Locate all lines with the word "part". Copy them.

━━ RECORDS TO PROCESS ━━

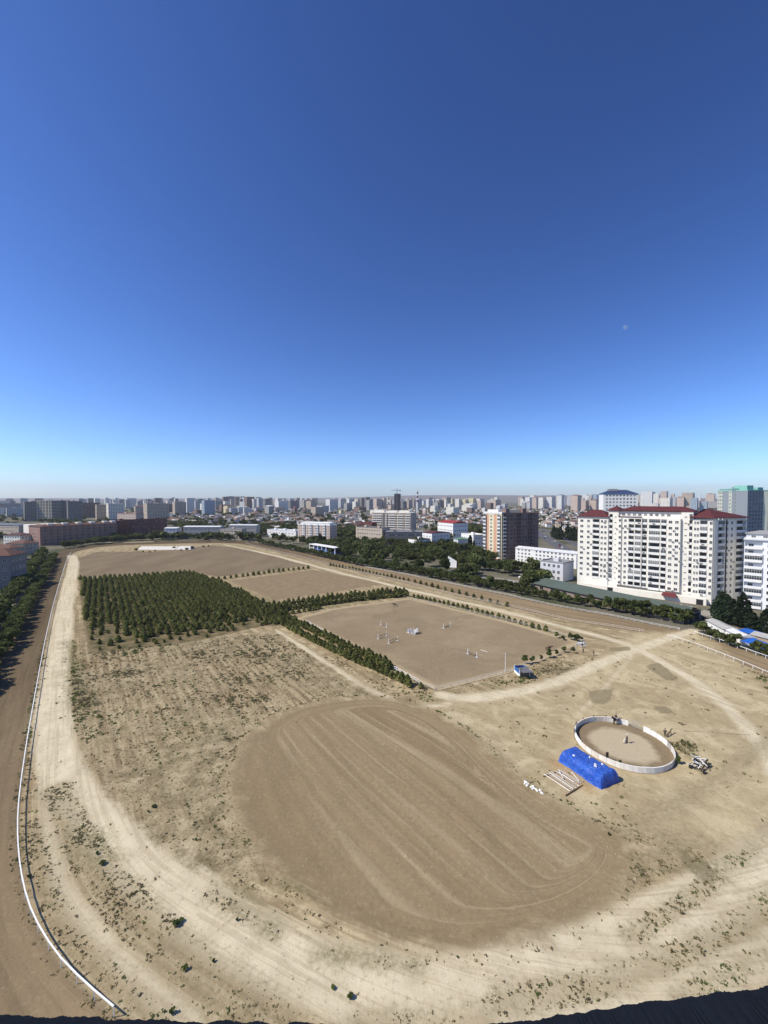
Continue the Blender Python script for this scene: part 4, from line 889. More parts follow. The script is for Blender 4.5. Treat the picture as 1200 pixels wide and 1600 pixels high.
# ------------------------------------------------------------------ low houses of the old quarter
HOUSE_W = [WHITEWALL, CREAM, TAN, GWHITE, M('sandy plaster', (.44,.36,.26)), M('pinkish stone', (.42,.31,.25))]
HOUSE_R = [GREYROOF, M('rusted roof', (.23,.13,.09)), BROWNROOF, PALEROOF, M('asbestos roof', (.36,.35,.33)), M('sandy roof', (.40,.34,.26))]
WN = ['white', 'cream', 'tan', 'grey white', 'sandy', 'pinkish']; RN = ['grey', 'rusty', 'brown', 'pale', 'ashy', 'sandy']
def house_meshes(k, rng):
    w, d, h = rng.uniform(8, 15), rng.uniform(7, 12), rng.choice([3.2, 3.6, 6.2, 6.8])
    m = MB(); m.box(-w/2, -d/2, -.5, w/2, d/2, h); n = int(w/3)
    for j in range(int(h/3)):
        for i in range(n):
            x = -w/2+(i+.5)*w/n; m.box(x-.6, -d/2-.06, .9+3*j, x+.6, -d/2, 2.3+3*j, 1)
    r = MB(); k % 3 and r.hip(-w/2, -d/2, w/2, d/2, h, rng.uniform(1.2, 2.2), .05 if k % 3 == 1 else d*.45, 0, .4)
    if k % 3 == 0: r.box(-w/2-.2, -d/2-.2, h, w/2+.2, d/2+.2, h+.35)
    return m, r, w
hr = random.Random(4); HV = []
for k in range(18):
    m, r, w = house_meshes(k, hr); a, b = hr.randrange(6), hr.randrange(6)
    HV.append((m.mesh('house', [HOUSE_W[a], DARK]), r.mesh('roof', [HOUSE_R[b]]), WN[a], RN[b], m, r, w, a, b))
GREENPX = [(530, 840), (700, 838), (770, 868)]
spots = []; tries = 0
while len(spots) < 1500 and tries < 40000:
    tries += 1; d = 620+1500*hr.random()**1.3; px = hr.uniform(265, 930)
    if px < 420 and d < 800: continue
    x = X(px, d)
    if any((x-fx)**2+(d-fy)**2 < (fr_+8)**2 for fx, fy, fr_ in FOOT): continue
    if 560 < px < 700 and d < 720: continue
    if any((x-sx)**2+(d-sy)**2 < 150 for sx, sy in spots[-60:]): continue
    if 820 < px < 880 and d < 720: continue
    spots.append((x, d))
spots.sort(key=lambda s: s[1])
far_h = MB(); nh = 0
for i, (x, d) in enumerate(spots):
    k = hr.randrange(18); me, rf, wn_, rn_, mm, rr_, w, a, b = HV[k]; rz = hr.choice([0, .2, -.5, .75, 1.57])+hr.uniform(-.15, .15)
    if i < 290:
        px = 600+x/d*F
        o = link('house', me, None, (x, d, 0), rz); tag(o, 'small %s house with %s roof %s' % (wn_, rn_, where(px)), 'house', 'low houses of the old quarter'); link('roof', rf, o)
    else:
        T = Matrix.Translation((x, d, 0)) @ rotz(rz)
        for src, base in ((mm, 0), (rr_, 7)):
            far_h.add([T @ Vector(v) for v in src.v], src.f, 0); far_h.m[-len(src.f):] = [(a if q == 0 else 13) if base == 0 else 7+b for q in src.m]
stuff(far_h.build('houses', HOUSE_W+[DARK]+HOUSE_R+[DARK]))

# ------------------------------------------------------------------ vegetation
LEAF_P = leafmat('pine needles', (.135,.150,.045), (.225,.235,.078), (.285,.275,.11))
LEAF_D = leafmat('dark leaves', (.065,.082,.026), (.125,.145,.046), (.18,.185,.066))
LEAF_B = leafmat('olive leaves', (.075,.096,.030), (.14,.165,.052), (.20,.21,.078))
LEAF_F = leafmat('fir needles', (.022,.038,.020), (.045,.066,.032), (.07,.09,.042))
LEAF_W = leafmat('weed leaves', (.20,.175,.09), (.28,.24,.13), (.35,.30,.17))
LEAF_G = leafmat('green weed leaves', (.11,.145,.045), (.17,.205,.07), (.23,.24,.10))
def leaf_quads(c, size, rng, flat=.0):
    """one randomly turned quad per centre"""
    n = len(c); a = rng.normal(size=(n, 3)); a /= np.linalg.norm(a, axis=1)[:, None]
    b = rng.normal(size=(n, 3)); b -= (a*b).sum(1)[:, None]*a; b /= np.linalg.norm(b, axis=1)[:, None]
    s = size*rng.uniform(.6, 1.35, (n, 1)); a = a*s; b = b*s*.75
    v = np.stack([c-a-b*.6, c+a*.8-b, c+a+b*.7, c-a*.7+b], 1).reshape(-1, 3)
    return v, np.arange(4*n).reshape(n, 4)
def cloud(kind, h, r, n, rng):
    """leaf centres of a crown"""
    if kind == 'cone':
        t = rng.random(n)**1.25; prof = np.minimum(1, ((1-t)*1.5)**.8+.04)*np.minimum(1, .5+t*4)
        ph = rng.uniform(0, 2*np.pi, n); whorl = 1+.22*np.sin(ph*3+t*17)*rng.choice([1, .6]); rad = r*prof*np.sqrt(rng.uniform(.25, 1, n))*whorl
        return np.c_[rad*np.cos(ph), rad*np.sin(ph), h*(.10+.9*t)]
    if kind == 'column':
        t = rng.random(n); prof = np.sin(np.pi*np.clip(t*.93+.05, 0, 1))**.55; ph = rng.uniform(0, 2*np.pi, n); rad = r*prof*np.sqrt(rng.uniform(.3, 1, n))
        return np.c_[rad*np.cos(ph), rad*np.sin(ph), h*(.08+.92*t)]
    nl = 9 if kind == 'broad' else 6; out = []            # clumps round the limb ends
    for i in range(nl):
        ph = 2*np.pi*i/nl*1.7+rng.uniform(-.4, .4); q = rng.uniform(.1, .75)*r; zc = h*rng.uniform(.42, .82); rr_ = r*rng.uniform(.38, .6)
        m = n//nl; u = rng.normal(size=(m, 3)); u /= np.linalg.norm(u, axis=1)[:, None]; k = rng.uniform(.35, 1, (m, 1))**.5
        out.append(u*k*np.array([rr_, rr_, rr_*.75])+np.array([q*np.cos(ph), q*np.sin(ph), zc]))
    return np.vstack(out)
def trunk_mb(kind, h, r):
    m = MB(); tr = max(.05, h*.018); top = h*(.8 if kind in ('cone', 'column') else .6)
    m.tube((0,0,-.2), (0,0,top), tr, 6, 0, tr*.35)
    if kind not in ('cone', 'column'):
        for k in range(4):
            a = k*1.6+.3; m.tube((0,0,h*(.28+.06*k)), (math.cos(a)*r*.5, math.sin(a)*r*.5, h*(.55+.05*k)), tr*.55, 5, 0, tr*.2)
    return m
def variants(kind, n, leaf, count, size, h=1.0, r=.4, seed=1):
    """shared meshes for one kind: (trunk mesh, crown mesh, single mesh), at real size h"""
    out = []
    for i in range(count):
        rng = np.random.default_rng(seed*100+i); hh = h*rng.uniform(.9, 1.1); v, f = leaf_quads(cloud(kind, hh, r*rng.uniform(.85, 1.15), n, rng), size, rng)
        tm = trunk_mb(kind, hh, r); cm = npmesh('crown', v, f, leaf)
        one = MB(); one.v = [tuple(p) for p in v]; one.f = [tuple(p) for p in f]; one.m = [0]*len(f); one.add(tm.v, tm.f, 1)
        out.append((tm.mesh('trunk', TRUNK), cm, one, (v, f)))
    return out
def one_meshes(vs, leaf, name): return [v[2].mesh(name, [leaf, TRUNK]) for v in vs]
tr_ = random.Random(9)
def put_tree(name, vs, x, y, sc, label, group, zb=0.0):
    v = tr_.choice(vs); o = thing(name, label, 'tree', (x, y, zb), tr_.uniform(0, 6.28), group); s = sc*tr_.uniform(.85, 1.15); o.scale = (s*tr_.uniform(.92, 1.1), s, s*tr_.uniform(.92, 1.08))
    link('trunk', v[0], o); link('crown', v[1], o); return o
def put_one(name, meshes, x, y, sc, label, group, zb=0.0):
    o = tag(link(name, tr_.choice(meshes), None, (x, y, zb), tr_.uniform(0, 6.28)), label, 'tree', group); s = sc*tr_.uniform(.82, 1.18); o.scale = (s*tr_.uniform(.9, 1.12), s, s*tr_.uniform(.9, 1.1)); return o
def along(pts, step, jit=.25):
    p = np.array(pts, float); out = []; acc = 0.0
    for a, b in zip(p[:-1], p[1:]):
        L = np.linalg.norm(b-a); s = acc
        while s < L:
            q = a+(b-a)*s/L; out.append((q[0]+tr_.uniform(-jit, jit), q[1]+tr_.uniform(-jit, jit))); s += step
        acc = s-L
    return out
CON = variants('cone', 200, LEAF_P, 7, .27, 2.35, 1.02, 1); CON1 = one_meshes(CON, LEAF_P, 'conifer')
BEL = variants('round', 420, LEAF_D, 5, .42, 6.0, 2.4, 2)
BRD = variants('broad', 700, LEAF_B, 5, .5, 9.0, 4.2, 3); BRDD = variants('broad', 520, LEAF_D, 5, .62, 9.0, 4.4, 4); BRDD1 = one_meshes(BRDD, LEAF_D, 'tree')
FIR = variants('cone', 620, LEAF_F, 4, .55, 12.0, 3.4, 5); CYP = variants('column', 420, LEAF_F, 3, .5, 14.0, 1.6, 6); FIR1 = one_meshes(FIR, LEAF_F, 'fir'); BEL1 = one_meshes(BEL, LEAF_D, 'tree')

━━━
━━ RECORDS TO PROCESS ━━

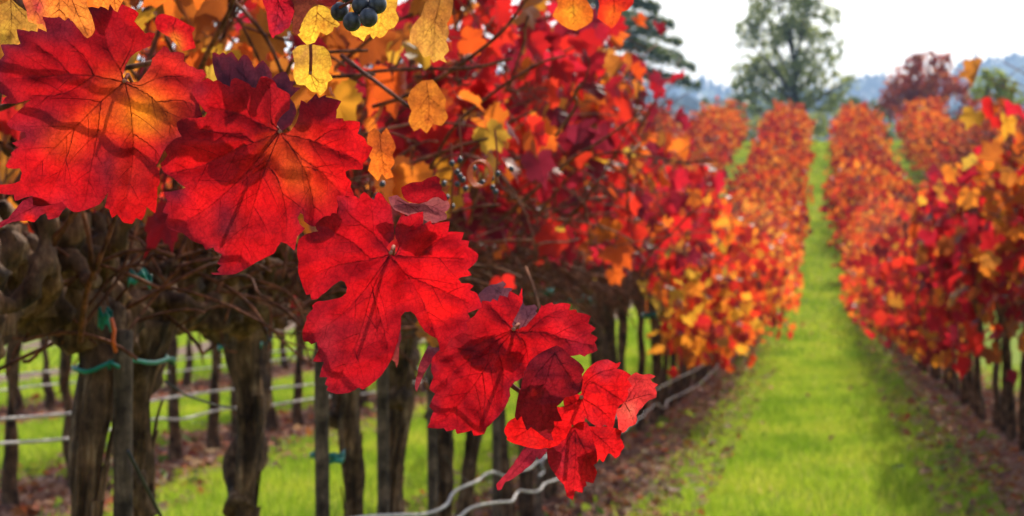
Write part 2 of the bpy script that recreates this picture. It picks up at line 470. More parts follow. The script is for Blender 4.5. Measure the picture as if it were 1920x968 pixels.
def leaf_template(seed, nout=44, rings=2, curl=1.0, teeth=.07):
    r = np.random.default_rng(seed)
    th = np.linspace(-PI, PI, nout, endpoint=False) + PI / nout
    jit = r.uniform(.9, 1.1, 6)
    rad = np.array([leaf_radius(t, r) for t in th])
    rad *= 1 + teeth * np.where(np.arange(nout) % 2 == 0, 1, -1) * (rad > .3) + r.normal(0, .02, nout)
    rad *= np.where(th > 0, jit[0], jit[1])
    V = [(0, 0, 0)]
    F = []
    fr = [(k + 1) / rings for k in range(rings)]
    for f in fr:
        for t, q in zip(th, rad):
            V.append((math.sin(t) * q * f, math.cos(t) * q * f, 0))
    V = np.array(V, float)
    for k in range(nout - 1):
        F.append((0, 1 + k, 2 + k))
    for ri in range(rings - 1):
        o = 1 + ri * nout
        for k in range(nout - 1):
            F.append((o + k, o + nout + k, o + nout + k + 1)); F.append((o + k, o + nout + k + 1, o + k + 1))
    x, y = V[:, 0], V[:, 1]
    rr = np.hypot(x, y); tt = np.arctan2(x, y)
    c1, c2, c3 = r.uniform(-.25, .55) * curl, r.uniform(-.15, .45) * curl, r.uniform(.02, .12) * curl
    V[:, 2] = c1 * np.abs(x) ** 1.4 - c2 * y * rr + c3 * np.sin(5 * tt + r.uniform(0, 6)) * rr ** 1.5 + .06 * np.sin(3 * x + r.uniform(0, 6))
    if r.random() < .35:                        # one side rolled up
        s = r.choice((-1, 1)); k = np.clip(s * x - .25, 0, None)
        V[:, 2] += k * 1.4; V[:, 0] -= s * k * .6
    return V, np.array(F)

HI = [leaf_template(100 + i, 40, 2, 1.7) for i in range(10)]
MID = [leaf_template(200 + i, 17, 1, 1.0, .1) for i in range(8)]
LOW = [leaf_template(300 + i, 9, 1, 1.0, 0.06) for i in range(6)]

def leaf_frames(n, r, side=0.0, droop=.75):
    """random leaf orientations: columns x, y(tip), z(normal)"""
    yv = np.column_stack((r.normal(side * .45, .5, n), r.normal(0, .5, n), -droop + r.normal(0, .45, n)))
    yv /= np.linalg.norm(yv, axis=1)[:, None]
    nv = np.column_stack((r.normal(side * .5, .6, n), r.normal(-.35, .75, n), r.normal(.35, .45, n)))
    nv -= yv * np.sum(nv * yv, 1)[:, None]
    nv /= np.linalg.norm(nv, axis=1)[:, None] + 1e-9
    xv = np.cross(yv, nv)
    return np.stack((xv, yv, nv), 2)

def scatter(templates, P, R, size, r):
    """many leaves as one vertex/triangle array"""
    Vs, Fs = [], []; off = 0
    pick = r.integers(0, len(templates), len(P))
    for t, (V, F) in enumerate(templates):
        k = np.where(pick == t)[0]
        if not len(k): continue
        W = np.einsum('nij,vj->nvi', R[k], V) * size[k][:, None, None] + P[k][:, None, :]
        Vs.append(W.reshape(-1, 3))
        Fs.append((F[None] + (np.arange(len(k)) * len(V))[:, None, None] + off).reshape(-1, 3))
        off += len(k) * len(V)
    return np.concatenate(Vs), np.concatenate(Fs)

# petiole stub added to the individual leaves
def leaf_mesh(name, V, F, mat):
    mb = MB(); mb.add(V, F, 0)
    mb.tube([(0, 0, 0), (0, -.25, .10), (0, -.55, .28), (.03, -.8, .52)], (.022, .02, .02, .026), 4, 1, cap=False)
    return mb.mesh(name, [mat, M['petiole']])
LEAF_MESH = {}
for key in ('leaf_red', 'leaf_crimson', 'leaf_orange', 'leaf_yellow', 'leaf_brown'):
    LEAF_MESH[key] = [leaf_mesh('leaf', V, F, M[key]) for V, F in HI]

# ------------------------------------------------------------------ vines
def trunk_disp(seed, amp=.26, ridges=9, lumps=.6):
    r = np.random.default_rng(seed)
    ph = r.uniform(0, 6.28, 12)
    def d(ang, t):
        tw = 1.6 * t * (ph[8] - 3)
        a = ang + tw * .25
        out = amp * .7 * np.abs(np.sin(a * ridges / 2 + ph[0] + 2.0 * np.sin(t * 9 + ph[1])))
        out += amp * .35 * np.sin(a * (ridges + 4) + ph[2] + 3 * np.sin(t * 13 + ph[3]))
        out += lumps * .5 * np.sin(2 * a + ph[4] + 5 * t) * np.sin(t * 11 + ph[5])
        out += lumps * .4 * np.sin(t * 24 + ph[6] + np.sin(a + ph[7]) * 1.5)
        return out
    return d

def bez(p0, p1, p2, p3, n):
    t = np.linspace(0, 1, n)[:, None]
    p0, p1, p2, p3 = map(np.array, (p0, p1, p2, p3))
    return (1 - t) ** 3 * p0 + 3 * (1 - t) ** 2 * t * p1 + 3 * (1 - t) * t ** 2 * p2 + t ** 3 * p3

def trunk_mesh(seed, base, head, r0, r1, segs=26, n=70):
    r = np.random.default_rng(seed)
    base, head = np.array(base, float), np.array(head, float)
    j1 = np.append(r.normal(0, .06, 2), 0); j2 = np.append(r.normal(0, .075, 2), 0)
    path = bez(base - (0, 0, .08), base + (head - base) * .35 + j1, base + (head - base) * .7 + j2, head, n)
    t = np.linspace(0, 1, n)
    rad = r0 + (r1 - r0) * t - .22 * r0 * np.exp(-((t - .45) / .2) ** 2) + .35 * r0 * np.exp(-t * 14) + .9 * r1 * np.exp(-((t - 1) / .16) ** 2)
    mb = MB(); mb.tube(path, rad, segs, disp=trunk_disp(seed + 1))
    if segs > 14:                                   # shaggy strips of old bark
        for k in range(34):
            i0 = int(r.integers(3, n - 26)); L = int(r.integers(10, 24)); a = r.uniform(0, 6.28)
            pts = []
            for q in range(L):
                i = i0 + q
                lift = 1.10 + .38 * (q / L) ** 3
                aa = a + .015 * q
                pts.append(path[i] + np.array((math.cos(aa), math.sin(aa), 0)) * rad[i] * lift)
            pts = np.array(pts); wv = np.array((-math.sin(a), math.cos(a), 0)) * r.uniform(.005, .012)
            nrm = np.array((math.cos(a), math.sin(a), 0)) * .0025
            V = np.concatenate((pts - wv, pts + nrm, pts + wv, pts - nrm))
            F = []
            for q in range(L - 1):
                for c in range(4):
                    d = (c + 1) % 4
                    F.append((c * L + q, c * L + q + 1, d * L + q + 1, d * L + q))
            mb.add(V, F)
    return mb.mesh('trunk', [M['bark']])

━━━
━━ RECORDS TO PROCESS ━━

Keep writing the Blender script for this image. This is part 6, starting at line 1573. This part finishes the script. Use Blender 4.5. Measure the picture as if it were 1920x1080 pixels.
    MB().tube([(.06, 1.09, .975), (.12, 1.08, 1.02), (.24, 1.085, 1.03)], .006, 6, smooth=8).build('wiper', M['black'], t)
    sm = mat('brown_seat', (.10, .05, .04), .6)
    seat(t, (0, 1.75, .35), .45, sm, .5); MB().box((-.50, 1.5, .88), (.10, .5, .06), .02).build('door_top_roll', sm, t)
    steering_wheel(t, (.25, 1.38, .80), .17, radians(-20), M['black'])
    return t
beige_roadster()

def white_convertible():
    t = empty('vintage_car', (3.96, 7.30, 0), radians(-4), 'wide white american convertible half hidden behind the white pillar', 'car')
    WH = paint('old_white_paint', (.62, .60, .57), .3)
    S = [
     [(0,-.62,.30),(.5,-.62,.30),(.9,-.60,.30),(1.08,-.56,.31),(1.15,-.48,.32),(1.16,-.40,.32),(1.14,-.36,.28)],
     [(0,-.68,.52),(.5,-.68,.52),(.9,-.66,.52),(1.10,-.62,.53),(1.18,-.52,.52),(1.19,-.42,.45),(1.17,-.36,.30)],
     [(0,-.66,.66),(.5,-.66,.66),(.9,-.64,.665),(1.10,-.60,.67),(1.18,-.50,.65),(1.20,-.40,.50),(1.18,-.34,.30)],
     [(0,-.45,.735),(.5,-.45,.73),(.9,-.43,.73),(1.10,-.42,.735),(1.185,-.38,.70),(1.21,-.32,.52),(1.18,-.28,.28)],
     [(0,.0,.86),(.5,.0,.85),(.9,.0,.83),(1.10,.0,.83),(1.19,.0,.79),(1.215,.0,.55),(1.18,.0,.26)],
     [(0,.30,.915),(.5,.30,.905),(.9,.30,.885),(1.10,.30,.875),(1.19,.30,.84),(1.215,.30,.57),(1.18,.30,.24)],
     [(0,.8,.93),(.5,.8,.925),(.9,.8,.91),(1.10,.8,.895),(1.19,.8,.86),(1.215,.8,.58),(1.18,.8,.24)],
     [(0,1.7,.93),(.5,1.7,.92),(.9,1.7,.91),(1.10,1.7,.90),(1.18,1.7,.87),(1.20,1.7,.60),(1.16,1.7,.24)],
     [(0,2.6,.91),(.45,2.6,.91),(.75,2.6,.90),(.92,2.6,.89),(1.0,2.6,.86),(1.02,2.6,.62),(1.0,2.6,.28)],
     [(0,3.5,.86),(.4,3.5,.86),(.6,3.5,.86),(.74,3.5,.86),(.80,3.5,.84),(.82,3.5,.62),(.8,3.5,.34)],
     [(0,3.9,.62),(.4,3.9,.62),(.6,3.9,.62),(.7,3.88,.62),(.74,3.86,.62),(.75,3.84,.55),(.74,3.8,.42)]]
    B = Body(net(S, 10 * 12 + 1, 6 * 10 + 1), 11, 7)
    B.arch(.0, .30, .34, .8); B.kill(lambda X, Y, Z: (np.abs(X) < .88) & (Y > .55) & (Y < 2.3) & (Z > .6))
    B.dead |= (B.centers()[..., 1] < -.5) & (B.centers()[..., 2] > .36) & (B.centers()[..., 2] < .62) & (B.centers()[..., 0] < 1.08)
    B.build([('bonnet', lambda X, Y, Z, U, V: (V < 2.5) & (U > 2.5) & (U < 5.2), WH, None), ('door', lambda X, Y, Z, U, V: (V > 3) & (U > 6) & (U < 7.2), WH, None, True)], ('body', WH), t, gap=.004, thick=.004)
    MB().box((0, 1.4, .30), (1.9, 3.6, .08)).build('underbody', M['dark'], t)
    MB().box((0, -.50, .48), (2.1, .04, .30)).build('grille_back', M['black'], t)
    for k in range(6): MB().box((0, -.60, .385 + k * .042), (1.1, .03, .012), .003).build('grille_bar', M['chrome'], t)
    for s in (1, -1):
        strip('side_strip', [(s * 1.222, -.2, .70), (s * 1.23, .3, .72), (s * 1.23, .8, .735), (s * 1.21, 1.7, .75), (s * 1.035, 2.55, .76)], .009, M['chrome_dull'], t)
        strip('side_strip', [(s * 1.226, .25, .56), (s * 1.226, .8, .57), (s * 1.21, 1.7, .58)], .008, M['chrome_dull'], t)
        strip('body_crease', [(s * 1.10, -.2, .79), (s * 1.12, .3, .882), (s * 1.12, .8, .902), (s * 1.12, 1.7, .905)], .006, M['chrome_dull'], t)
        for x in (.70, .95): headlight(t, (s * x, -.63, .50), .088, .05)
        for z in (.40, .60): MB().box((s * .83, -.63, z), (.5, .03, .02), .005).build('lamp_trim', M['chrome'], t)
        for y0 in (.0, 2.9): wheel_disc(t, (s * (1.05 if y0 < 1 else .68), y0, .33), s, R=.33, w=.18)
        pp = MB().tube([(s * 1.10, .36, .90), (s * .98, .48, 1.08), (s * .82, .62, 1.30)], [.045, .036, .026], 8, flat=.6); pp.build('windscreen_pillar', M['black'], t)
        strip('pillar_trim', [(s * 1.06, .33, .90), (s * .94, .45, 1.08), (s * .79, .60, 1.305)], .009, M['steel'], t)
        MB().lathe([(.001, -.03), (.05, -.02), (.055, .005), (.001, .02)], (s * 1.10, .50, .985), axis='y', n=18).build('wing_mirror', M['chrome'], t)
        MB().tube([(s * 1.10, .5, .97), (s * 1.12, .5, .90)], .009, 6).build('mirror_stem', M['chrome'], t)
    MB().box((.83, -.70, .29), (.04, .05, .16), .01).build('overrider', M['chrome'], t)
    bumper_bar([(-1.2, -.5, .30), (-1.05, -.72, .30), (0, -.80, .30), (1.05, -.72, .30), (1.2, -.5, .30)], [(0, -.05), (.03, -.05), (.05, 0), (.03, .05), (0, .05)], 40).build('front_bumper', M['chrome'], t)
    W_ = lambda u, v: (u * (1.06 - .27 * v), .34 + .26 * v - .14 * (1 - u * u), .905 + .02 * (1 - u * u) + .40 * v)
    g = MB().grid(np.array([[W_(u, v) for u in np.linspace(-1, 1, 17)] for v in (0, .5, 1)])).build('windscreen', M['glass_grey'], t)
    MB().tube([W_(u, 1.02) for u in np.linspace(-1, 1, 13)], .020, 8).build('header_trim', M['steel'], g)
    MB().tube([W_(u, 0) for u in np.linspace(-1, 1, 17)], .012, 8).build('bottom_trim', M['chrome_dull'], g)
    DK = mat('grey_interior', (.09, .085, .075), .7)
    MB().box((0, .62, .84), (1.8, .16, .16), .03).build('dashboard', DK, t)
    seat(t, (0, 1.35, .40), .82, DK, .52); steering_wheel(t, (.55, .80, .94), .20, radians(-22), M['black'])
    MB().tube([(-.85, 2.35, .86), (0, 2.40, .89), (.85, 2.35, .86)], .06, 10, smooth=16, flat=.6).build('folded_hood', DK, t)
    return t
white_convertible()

━━━

**SOLUTION TO THIS TASK**
Continue the Blender Python script for this scene: part 4, from line 889. More parts follow. The script is for Blender 4.5. Treat the picture as 1200 pixels wide and 1600 pixels high.
Write part 2 of the bpy script that recreates this picture. It picks up at line 470. More parts follow. The script is for Blender 4.5. Measure the picture as if it were 1920x968 pixels.
Keep writing the Blender script for this image. This is part 6, starting at line 1573. This part finishes the script. Use Blender 4.5. Measure the picture as if it were 1920x1080 pixels.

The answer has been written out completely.